Generally, some objects may look different under cool-white LED light as compared to sunlight or incandescent illumination.

And, to some extent, that can cause inconveniences.

3. Temperature Dependence

It’s true that LEDs “like” cool temperatures.

Unfortunately, the same cannot be said about high temperatures.


The performance of LED lights is always highly dependent on the surrounding environment’s ambient temperature.

And while low temperatures don’t affect LEDs, prolonged usage in high ambient temperatures can lead to damages as a result of overheating and failure.

Therefore, adequate heat-sinking is a necessity in places where the fixture operates under high ambient temperatures like restaurant kitchens, welding shops, food trucks and so on.

That way you get to preserve the fixture’s longevity and performance at the same time.

4. Blue Pollution

What is blue pollution?

It is the emission of excessive blue light by an LED fixture.

And as is the case with the “Blue Hazard” disadvantage, cool-white LEDs also take center stage here.


Cool-white LEDs are mainly characterized by their bluish appearance.

And it is believed that these fixtures often emit more blue light than most outdoor light sources.

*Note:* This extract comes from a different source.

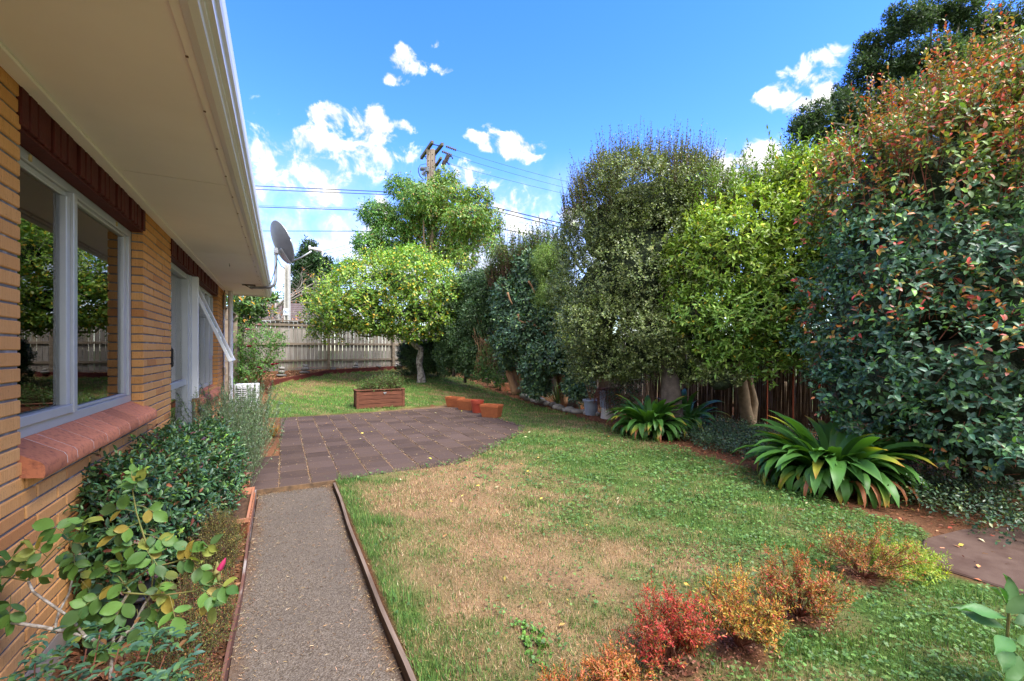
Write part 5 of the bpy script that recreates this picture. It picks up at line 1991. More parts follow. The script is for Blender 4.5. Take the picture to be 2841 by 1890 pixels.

Hence, causing blue pollution.

That’s why the Dark-Sky Association advises against the use of cool-white light with color temperatures of above 3,000K.

5. Voltage Sensitivity

This is a bit tricky.

That’s because LEDs require a higher voltage than their threshold and a lower current than their rating in order to function properly.

That means that you may have to find series resistors or to regulate the power supply to keep your LEDs from getting damaged.

6. High Initial Investment Cost

If you are going to use LEDs, then you must be ready to pay more for them.

On average, LEDs cost at least 5 times more than incandescent bulbs.

In fact:

Some may argue that these lights are the most expensive light fixtures on the market.

Therefore, the initial capital may be a bit steep. But you shouldn’t lose sight of the long term cost benefits of using these fixtures.

7. Area Light Source

Lastly, you should note that, with LEDs, it’s not easy to approximate the “point source” of light; only the distribution.

Therefore, you cannot use these light in place of lasers or when you’re looking to get a spherical light field.

And like staring at the two faces of a coin, you now know the merits and demerits of using LED lights.


The perks seem to outweigh the downsides. And with new technologies emerging, you should expect to see even better LED lights hitting the market.

In summary…

With the LED market rapidly growing, you may find it hard to keep up with current trends. However, with the information above, you are one step closer to making a profitable and worthwhile investment decision in the LED industry.